Managing Director of Techno Gas and Power, Mr. Collins Onyeama, had revealed that the facility being built at the Kirikiri coastline at Apapa, to boost LPG storage in Nigeria, would be completed in November 2018.

He said that the project would be handled by CAKASA in partnership with a leading European firm that had handled similar facilities in Nigeria and other African countries.

The Managing Director of CAKASA, Mr. Yaro Balami said when completed, the berthing space on the terminal would receive 15,000 metric tonnes LPG vessel.

NIPCO Plc had also assured that its additional 5,000 metric tonne-capacity LPG storage facility under construction to boost domestic supply of cooking gas in the country, would be completed in August this year

Spokesman of the company, Mr. Taofeek Lawal told journalists during a recent tour of the facility in Apapa that the project would be completed in August this year.

“When completed, the company will have a total of 9,500 MT of LPG storage capacities. So far, over 110,000 man hours has been spent on the project. This 5,000 MT LPG storage facility will grow and boost cooking gas availability in Nigeria,’’ Lawal explained.

 NLNG had also committed to continue to work with stakeholders, including offtakers and terminal operators, to eliminate bottlenecks and improve operational efficiencies to ensure product availability and help correct market price distortions.

“We are also engaged with other public and private stakeholders along the domestic market value chain to stimulate price stability and growth.

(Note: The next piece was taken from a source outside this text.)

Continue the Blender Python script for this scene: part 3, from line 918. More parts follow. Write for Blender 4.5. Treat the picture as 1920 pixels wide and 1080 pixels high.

In conclusion, NLNG remains fully committed to the goals of ensuring LPG supply availability, reliability and affordability which are key for the development and growth of the Domestic LPG market. It is in this regard that the NLNG Board recently approved an increase in the LPG dedicated for supply into the domestic market from 250,000 metric tons to 350,000 metric tons annually,” Eresia-Eke had said.